[Start INFORMATION PROVIDED]
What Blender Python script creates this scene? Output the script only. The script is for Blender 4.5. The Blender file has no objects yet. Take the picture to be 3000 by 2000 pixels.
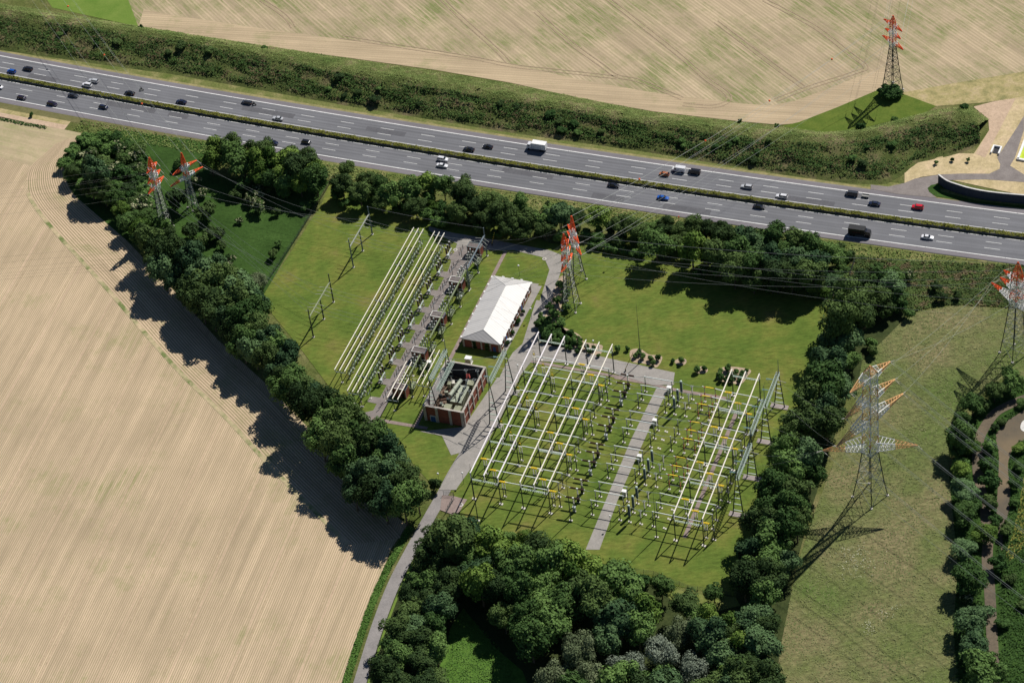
import bpy, math, random
import numpy as np
from mathutils import Vector, Matrix
random.seed(7)
RNG = np.random.default_rng(11)
SC = bpy.context.scene
R = math.radians
# ------------------------------------------------------------------ camera
FPX, DEP, ROLL, CAMH = 7514.571, 0.743756747, -0.128727141, 642.502
cam_d = bpy.data.cameras.new('camera')
cam_d.sensor_width = 36.0
cam_d.lens = 36.0 * FPX / 3000.0
cam_d.clip_start = 10.0
cam_d.clip_end = 9000.0
cam = bpy.data.objects.new('camera', cam_d)
SC.collection.objects.link(cam)
FW = np.array([0, math.cos(DEP), -math.sin(DEP)])
R0 = np.array([1.0, 0, 0]); U0 = np.cross(R0, FW)
RT = math.cos(ROLL) * R0 + math.sin(ROLL) * U0
UP = -math.sin(ROLL) * R0 + math.cos(ROLL) * U0
cam.matrix_world = Matrix(((RT[0], UP[0], -FW[0], 0), (RT[1], UP[1], -FW[1], 0), (RT[2], UP[2], -FW[2], CAMH), (0, 0, 0, 1)))
SC.camera = cam
# ------------------------------------------------------------------ light
SUN_AZ, SUN_EL = 44.5, 49.5        # direction the sun stands in: angle from +x towards +y, elevation
wd = bpy.data.worlds.new('World'); SC.world = wd; wd.use_nodes = True
nt = wd.node_tree; nt.nodes.clear()
sky = nt.nodes.new('ShaderNodeTexSky'); sky.sky_type = 'NISHITA'; sky.sun_disc = False
sky.sun_elevation = R(SUN_EL); sky.sun_rotation = R(90 - SUN_AZ); sky.air_density = 1.0; sky.dust_density = 0.0; sky.ozone_density = 4.0; sky.altitude = 600
bg = nt.nodes.new('ShaderNodeBackground'); bg.inputs[1].default_value = 0.05
wo = nt.nodes.new('ShaderNodeOutputWorld')
nt.links.new(sky.outputs[0], bg.inputs[0]); nt.links.new(bg.outputs[0], wo.inputs[0])
sl = bpy.data.lights.new('sun', 'SUN'); sl.energy = 5.0; sl.angle = R(0.5); sl.color = (1.0, 0.955, 0.88)
so = bpy.data.objects.new('sun', sl); SC.collection.objects.link(so)
sd = Vector((math.cos(R(SUN_EL)) * math.cos(R(SUN_AZ)), math.cos(R(SUN_EL)) * math.sin(R(SUN_AZ)), math.sin(R(SUN_EL))))
so.rotation_euler = sd.to_track_quat('Z', 'Y').to_euler()
SC.view_settings.view_transform = 'Standard'; SC.view_settings.look = 'None'
SC.view_settings.exposure = 0.06; SC.view_settings.gamma = 1.0
SC.view_settings.use_curve_mapping = False

# ------------------------------------------------------------------ survey helpers
# survey readings (3000 px photograph) -> points of the plane at height z
def G(x, y, z=0.0):
    d = FW + RT * ((x - 1500) / FPX) - UP * ((y - 1000) / FPX)
    t = (z - CAMH) / d[2]
    return Vector((d[0] * t, d[1] * t, z))
def O(x, y, z=0.0): return G(x * 1.27551, y * 1.27551, z)
def crop(x0, y0, s): return lambda x, y, z=0.0: G(x0 + x / s, y0 + y / s, z)
c1 = crop(0, 0, 2.351); c2 = crop(1000, 0, 2.351); c3 = crop(2000, 0, 2.351)
cBL = crop(1300, 1300, 3.92); cBR = crop(1800, 1300, 3.92); cTL = crop(1300, 950, 3.92); cTR = crop(1800, 1000, 3.92)
c5 = crop(900, 600, 3.92); c6 = crop(1000, 950, 3.357); c8 = crop(2000, 1333, 2.351)
cF = crop(1550, 920, 5.8725); cA = crop(1150, 700, 7.84); cB = crop(1000, 1000, 7.84); cM = crop(1600, 600, 4.613)
cW = crop(150, 350, 2.613); cU = crop(900, 450, 2.94); cE = crop(1600, 550, 2.138); cS = crop(2500, 1000, 1.568)
cX = crop(2650, 250, 4.237); cY = crop(2300, 700, 3.357); cK = crop(1000, 1400, 2.352)
TH = R(-24.3)
UH = Vector((math.cos(TH), math.sin(TH), 0)); VH = Vector((-math.sin(TH), math.cos(TH), 0))
def L(u, v, z=0.0): p = UH * u + VH * v; return Vector((p.x, p.y, z))
# motorway: an arc
RA, CA, TA = 5427.149, (2302.951, 5730.805), -0.474380465
def arc(s, off, z=0.0):
    t = TA + s / RA; r = RA + off
    return Vector((CA[0] + r * math.sin(t), CA[1] - r * math.cos(t), z))
def arc_rot(s): return TA + s / RA

# ------------------------------------------------------------------ materials
MATS = {}
def _new(name, rough, metal=0.0, spec=0.3):
    m = bpy.data.materials.new(name); m.use_nodes = True
    n = m.node_tree.nodes; b = n['Principled BSDF']
    b.inputs['Roughness'].default_value = rough; b.inputs['Metallic'].default_value = metal
    b.inputs['Specular IOR Level'].default_value = spec
    MATS[name] = m
    return m, m.node_tree, b
def c4v(c): return (c[0], c[1], c[2], 1.0)
def ramp(t, fac, stops):
    r = t.nodes.new('ShaderNodeValToRGB'); e = r.color_ramp.elements
    e[0].position = stops[0][0]; e[0].color = c4v(stops[0][1])
    e[1].position = stops[1][0]; e[1].color = c4v(stops[1][1])
    for p, c in stops[2:]:
        q = e.new(p); q.color = c4v(c)
    t.links.new(fac, r.inputs[0]); return r.outputs[0]
def math_n(t, op, a, b=None, clamp=False):
    n = t.nodes.new('ShaderNodeMath'); n.operation = op; n.use_clamp = clamp
    for i, v in enumerate((a, b)):
        if v is None: continue
        if isinstance(v, (int, float)): n.inputs[i].default_value = v
        else: t.links.new(v, n.inputs[i])
    return n.outputs[0]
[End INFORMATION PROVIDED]
- _WHAT THE EXERCISE ASKS_: Show every line from the listing above in which the string "objects" appears.

- _PROBLEM SOLUTION_:
What Blender Python script creates this scene? Output the script only. The script is for Blender 4.5. The Blender file has no objects yet. Take the picture to be 3000 by 2000 pixels.
cam = bpy.data.objects.new('camera', cam_d)
SC.collection.objects.link(cam)
so = bpy.data.objects.new('sun', sl); SC.collection.objects.link(so)